**DO THIS:** All records must be quoted exactly. Omit the pictures.

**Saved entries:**
• • • • • • •
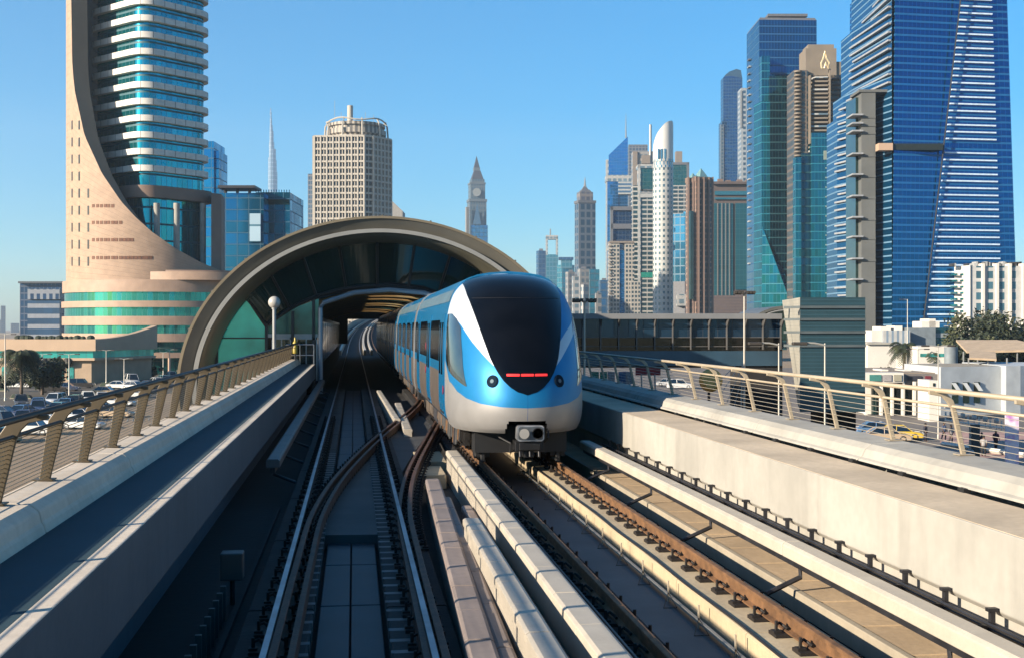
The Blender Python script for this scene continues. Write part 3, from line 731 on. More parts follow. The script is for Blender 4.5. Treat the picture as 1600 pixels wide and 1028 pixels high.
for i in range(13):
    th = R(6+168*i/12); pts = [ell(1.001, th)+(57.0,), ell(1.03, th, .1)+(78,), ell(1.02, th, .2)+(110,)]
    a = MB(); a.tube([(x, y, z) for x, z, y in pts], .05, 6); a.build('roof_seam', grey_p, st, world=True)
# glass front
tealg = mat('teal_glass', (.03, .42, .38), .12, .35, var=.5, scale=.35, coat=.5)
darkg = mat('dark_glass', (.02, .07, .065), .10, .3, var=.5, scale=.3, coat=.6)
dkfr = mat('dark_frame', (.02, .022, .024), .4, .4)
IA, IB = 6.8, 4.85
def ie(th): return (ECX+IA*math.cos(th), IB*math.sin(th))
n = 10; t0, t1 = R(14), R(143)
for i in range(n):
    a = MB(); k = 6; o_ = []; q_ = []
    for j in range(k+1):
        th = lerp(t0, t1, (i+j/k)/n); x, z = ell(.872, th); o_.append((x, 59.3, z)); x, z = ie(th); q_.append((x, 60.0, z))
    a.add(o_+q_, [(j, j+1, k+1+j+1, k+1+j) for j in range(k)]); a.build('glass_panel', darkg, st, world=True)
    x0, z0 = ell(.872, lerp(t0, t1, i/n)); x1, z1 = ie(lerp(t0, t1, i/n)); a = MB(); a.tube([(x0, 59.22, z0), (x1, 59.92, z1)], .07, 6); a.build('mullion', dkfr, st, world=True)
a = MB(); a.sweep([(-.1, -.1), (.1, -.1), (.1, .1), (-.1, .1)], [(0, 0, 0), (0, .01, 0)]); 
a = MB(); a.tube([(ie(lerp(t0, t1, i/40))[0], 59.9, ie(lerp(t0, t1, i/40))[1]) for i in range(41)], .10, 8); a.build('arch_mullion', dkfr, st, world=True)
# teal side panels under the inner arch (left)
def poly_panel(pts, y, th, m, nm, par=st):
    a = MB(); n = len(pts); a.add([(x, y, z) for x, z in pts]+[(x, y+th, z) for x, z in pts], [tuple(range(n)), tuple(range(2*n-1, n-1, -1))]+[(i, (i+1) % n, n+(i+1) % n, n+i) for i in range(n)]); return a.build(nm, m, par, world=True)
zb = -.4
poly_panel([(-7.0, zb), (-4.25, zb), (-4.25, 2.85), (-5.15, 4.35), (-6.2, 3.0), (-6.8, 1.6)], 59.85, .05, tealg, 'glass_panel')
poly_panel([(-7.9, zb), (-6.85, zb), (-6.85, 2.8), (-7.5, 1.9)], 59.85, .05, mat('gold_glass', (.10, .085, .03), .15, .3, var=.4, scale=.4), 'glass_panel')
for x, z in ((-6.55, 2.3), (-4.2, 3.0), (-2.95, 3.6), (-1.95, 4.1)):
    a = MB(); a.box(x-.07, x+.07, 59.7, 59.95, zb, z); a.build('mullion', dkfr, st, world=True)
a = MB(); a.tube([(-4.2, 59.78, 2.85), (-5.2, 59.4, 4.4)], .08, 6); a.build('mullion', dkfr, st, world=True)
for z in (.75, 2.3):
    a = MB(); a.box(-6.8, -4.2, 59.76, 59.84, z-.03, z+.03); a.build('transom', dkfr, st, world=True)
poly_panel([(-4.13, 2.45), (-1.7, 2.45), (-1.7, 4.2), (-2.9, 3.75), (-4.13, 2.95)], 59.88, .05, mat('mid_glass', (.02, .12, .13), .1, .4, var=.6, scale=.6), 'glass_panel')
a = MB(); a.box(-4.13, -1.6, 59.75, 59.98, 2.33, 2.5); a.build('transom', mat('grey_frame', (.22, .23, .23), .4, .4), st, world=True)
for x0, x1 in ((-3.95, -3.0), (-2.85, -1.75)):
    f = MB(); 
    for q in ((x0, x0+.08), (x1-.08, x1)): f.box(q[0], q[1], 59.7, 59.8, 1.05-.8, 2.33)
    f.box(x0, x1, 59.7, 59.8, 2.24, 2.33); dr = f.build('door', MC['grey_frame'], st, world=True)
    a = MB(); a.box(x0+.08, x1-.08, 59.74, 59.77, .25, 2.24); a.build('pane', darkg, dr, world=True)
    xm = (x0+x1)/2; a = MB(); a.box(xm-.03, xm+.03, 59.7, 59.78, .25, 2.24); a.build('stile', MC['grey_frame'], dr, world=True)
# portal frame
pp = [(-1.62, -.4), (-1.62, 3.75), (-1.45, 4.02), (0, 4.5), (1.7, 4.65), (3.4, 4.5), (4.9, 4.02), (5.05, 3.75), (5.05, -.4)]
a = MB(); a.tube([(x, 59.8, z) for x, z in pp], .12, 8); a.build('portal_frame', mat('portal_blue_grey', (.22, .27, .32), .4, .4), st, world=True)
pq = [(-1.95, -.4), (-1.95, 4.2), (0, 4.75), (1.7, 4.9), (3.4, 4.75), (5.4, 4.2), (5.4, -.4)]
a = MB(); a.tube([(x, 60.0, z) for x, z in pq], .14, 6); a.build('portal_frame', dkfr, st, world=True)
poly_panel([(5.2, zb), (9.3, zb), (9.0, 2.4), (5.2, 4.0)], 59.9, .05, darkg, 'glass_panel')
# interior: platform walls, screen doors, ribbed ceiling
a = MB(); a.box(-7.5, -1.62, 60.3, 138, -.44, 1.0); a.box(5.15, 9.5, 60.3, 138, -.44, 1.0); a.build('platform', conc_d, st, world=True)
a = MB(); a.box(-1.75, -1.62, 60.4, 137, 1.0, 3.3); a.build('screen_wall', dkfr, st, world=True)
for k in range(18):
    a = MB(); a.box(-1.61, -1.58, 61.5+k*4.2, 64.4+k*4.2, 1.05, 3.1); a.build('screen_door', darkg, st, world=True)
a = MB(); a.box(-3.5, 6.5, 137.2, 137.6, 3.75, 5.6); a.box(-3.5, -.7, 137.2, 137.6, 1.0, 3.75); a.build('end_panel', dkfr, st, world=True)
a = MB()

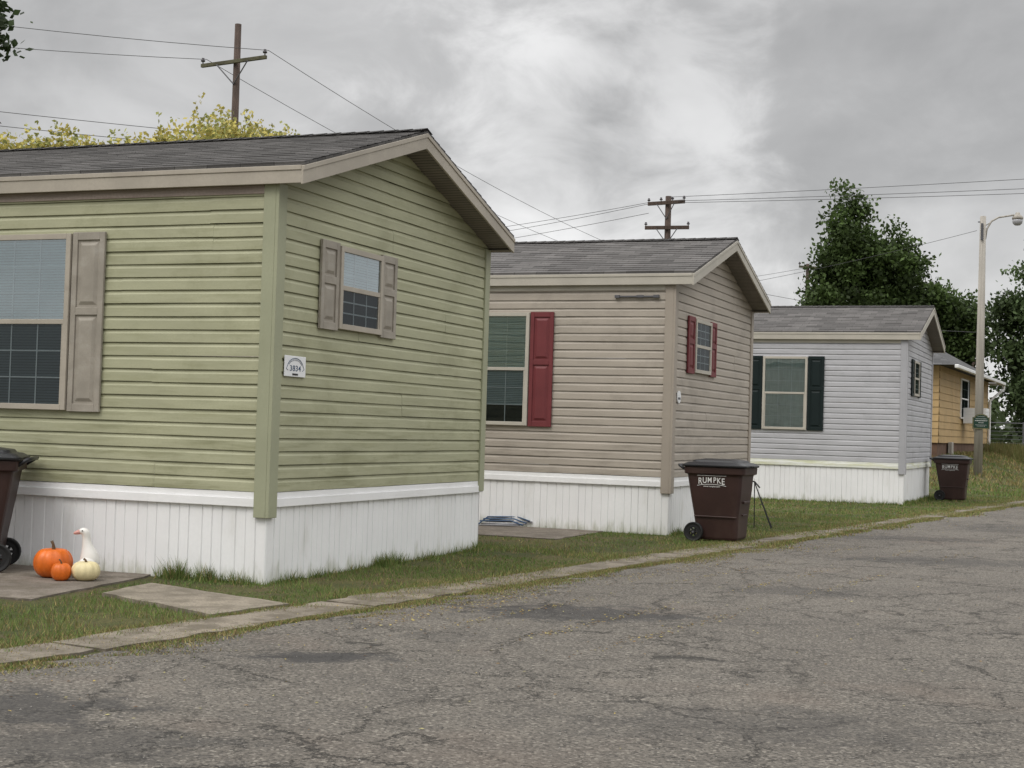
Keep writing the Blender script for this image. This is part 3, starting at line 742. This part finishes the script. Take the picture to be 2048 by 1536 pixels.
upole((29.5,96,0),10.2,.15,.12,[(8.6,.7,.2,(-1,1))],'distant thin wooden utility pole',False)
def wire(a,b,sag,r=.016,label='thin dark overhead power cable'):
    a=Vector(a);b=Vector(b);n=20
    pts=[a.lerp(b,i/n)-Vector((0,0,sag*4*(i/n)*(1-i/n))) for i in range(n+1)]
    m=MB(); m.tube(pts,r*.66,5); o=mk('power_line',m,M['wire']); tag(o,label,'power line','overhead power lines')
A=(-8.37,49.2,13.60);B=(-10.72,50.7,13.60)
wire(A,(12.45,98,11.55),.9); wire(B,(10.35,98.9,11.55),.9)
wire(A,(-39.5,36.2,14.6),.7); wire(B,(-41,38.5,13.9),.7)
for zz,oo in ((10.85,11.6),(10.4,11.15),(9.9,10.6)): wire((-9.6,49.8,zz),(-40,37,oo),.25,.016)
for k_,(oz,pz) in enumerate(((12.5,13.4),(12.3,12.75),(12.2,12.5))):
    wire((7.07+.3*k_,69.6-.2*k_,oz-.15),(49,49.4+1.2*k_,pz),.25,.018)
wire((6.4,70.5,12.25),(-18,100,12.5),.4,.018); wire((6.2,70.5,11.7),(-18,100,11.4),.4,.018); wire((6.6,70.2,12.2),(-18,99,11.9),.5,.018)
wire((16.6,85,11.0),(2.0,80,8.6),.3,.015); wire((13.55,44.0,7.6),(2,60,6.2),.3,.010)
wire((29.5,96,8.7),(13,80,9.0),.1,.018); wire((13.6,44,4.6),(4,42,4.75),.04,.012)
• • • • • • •
**FINAL ANSWER:**
The Blender Python script for this scene continues. Write part 3, from line 731 on. More parts follow. The script is for Blender 4.5. Treat the picture as 1600 pixels wide and 1028 pixels high.
for i in range(13):
    th = R(6+168*i/12); pts = [ell(1.001, th)+(57.0,), ell(1.03, th, .1)+(78,), ell(1.02, th, .2)+(110,)]
    a = MB(); a.tube([(x, y, z) for x, z, y in pts], .05, 6); a.build('roof_seam', grey_p, st, world=True)
# glass front
tealg = mat('teal_glass', (.03, .42, .38), .12, .35, var=.5, scale=.35, coat=.5)
darkg = mat('dark_glass', (.02, .07, .065), .10, .3, var=.5, scale=.3, coat=.6)
dkfr = mat('dark_frame', (.02, .022, .024), .4, .4)
IA, IB = 6.8, 4.85
def ie(th): return (ECX+IA*math.cos(th), IB*math.sin(th))
n = 10; t0, t1 = R(14), R(143)
for i in range(n):
    a = MB(); k = 6; o_ = []; q_ = []
    for j in range(k+1):
        th = lerp(t0, t1, (i+j/k)/n); x, z = ell(.872, th); o_.append((x, 59.3, z)); x, z = ie(th); q_.append((x, 60.0, z))
    a.add(o_+q_, [(j, j+1, k+1+j+1, k+1+j) for j in range(k)]); a.build('glass_panel', darkg, st, world=True)
    x0, z0 = ell(.872, lerp(t0, t1, i/n)); x1, z1 = ie(lerp(t0, t1, i/n)); a = MB(); a.tube([(x0, 59.22, z0), (x1, 59.92, z1)], .07, 6); a.build('mullion', dkfr, st, world=True)
a = MB(); a.sweep([(-.1, -.1), (.1, -.1), (.1, .1), (-.1, .1)], [(0, 0, 0), (0, .01, 0)]); 
a = MB(); a.tube([(ie(lerp(t0, t1, i/40))[0], 59.9, ie(lerp(t0, t1, i/40))[1]) for i in range(41)], .10, 8); a.build('arch_mullion', dkfr, st, world=True)
# teal side panels under the inner arch (left)
def poly_panel(pts, y, th, m, nm, par=st):
    a = MB(); n = len(pts); a.add([(x, y, z) for x, z in pts]+[(x, y+th, z) for x, z in pts], [tuple(range(n)), tuple(range(2*n-1, n-1, -1))]+[(i, (i+1) % n, n+(i+1) % n, n+i) for i in range(n)]); return a.build(nm, m, par, world=True)
zb = -.4
poly_panel([(-7.0, zb), (-4.25, zb), (-4.25, 2.85), (-5.15, 4.35), (-6.2, 3.0), (-6.8, 1.6)], 59.85, .05, tealg, 'glass_panel')
poly_panel([(-7.9, zb), (-6.85, zb), (-6.85, 2.8), (-7.5, 1.9)], 59.85, .05, mat('gold_glass', (.10, .085, .03), .15, .3, var=.4, scale=.4), 'glass_panel')
for x, z in ((-6.55, 2.3), (-4.2, 3.0), (-2.95, 3.6), (-1.95, 4.1)):
    a = MB(); a.box(x-.07, x+.07, 59.7, 59.95, zb, z); a.build('mullion', dkfr, st, world=True)
a = MB(); a.tube([(-4.2, 59.78, 2.85), (-5.2, 59.4, 4.4)], .08, 6); a.build('mullion', dkfr, st, world=True)
for z in (.75, 2.3):
    a = MB(); a.box(-6.8, -4.2, 59.76, 59.84, z-.03, z+.03); a.build('transom', dkfr, st, world=True)
poly_panel([(-4.13, 2.45), (-1.7, 2.45), (-1.7, 4.2), (-2.9, 3.75), (-4.13, 2.95)], 59.88, .05, mat('mid_glass', (.02, .12, .13), .1, .4, var=.6, scale=.6), 'glass_panel')
a = MB(); a.box(-4.13, -1.6, 59.75, 59.98, 2.33, 2.5); a.build('transom', mat('grey_frame', (.22, .23, .23), .4, .4), st, world=True)
for x0, x1 in ((-3.95, -3.0), (-2.85, -1.75)):
    f = MB(); 
    for q in ((x0, x0+.08), (x1-.08, x1)): f.box(q[0], q[1], 59.7, 59.8, 1.05-.8, 2.33)
    f.box(x0, x1, 59.7, 59.8, 2.24, 2.33); dr = f.build('door', MC['grey_frame'], st, world=True)
    a = MB(); a.box(x0+.08, x1-.08, 59.74, 59.77, .25, 2.24); a.build('pane', darkg, dr, world=True)
    xm = (x0+x1)/2; a = MB(); a.box(xm-.03, xm+.03, 59.7, 59.78, .25, 2.24); a.build('stile', MC['grey_frame'], dr, world=True)
# portal frame
pp = [(-1.62, -.4), (-1.62, 3.75), (-1.45, 4.02), (0, 4.5), (1.7, 4.65), (3.4, 4.5), (4.9, 4.02), (5.05, 3.75), (5.05, -.4)]
a = MB(); a.tube([(x, 59.8, z) for x, z in pp], .12, 8); a.build('portal_frame', mat('portal_blue_grey', (.22, .27, .32), .4, .4), st, world=True)
pq = [(-1.95, -.4), (-1.95, 4.2), (0, 4.75), (1.7, 4.9), (3.4, 4.75), (5.4, 4.2), (5.4, -.4)]
a = MB(); a.tube([(x, 60.0, z) for x, z in pq], .14, 6); a.build('portal_frame', dkfr, st, world=True)
poly_panel([(5.2, zb), (9.3, zb), (9.0, 2.4), (5.2, 4.0)], 59.9, .05, darkg, 'glass_panel')
# interior: platform walls, screen doors, ribbed ceiling
a = MB(); a.box(-7.5, -1.62, 60.3, 138, -.44, 1.0); a.box(5.15, 9.5, 60.3, 138, -.44, 1.0); a.build('platform', conc_d, st, world=True)
a = MB(); a.box(-1.75, -1.62, 60.4, 137, 1.0, 3.3); a.build('screen_wall', dkfr, st, world=True)
for k in range(18):
    a = MB(); a.box(-1.61, -1.58, 61.5+k*4.2, 64.4+k*4.2, 1.05, 3.1); a.build('screen_door', darkg, st, world=True)
a = MB(); a.box(-3.5, 6.5, 137.2, 137.6, 3.75, 5.6); a.box(-3.5, -.7, 137.2, 137.6, 1.0, 3.75); a.build('end_panel', dkfr, st, world=True)
a = MB()

Keep writing the Blender script for this image. This is part 3, starting at line 742. This part finishes the script. Take the picture to be 2048 by 1536 pixels.
upole((29.5,96,0),10.2,.15,.12,[(8.6,.7,.2,(-1,1))],'distant thin wooden utility pole',False)
def wire(a,b,sag,r=.016,label='thin dark overhead power cable'):
    a=Vector(a);b=Vector(b);n=20
    pts=[a.lerp(b,i/n)-Vector((0,0,sag*4*(i/n)*(1-i/n))) for i in range(n+1)]
    m=MB(); m.tube(pts,r*.66,5); o=mk('power_line',m,M['wire']); tag(o,label,'power line','overhead power lines')
A=(-8.37,49.2,13.60);B=(-10.72,50.7,13.60)
wire(A,(12.45,98,11.55),.9); wire(B,(10.35,98.9,11.55),.9)
wire(A,(-39.5,36.2,14.6),.7); wire(B,(-41,38.5,13.9),.7)
for zz,oo in ((10.85,11.6),(10.4,11.15),(9.9,10.6)): wire((-9.6,49.8,zz),(-40,37,oo),.25,.016)
for k_,(oz,pz) in enumerate(((12.5,13.4),(12.3,12.75),(12.2,12.5))):
    wire((7.07+.3*k_,69.6-.2*k_,oz-.15),(49,49.4+1.2*k_,pz),.25,.018)
wire((6.4,70.5,12.25),(-18,100,12.5),.4,.018); wire((6.2,70.5,11.7),(-18,100,11.4),.4,.018); wire((6.6,70.2,12.2),(-18,99,11.9),.5,.018)
wire((16.6,85,11.0),(2.0,80,8.6),.3,.015); wire((13.55,44.0,7.6),(2,60,6.2),.3,.010)
wire((29.5,96,8.7),(13,80,9.0),.1,.018); wire((13.6,44,4.6),(4,42,4.75),.04,.012)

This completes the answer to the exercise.